Records with scene code
┄┄┄┄┄┄
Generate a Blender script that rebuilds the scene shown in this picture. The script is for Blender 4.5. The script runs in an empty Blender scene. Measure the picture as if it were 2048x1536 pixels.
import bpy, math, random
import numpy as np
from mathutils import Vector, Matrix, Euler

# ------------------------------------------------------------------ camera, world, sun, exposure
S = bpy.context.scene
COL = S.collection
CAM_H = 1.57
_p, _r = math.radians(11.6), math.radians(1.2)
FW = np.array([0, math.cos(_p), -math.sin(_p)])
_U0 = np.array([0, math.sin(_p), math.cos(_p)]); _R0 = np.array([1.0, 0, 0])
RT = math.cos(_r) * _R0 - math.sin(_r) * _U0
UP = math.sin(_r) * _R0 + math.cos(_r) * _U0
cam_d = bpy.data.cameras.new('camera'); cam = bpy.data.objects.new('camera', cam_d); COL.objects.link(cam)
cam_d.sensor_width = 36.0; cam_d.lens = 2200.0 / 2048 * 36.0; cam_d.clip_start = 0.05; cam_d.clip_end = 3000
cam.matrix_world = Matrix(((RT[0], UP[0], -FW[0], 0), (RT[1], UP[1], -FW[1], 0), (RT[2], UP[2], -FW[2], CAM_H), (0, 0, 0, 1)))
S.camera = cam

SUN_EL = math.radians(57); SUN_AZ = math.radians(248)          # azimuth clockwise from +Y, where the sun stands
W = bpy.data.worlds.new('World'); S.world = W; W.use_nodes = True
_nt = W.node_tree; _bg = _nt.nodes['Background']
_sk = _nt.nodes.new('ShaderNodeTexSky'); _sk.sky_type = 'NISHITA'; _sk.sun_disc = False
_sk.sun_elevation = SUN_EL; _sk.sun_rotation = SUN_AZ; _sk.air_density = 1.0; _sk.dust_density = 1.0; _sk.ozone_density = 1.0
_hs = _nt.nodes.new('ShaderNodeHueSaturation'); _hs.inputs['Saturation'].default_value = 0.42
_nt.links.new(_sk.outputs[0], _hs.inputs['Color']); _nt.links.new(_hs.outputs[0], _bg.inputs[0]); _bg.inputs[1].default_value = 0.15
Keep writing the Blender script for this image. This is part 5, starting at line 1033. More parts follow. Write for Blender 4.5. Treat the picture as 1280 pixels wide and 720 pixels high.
┄┄┄┄┄┄
- Written exercise:
From the first line above through the line that contains "S.camera = cam", quote each line exactly. Output nothing more.

- Output:
Generate a Blender script that rebuilds the scene shown in this picture. The script is for Blender 4.5. The script runs in an empty Blender scene. Measure the picture as if it were 2048x1536 pixels.
import bpy, math, random
import numpy as np
from mathutils import Vector, Matrix, Euler

# ------------------------------------------------------------------ camera, world, sun, exposure
S = bpy.context.scene
COL = S.collection
CAM_H = 1.57
_p, _r = math.radians(11.6), math.radians(1.2)
FW = np.array([0, math.cos(_p), -math.sin(_p)])
_U0 = np.array([0, math.sin(_p), math.cos(_p)]); _R0 = np.array([1.0, 0, 0])
RT = math.cos(_r) * _R0 - math.sin(_r) * _U0
UP = math.sin(_r) * _R0 + math.cos(_r) * _U0
cam_d = bpy.data.cameras.new('camera'); cam = bpy.data.objects.new('camera', cam_d); COL.objects.link(cam)
cam_d.sensor_width = 36.0; cam_d.lens = 2200.0 / 2048 * 36.0; cam_d.clip_start = 0.05; cam_d.clip_end = 3000
cam.matrix_world = Matrix(((RT[0], UP[0], -FW[0], 0), (RT[1], UP[1], -FW[1], 0), (RT[2], UP[2], -FW[2], CAM_H), (0, 0, 0, 1)))
S.camera = cam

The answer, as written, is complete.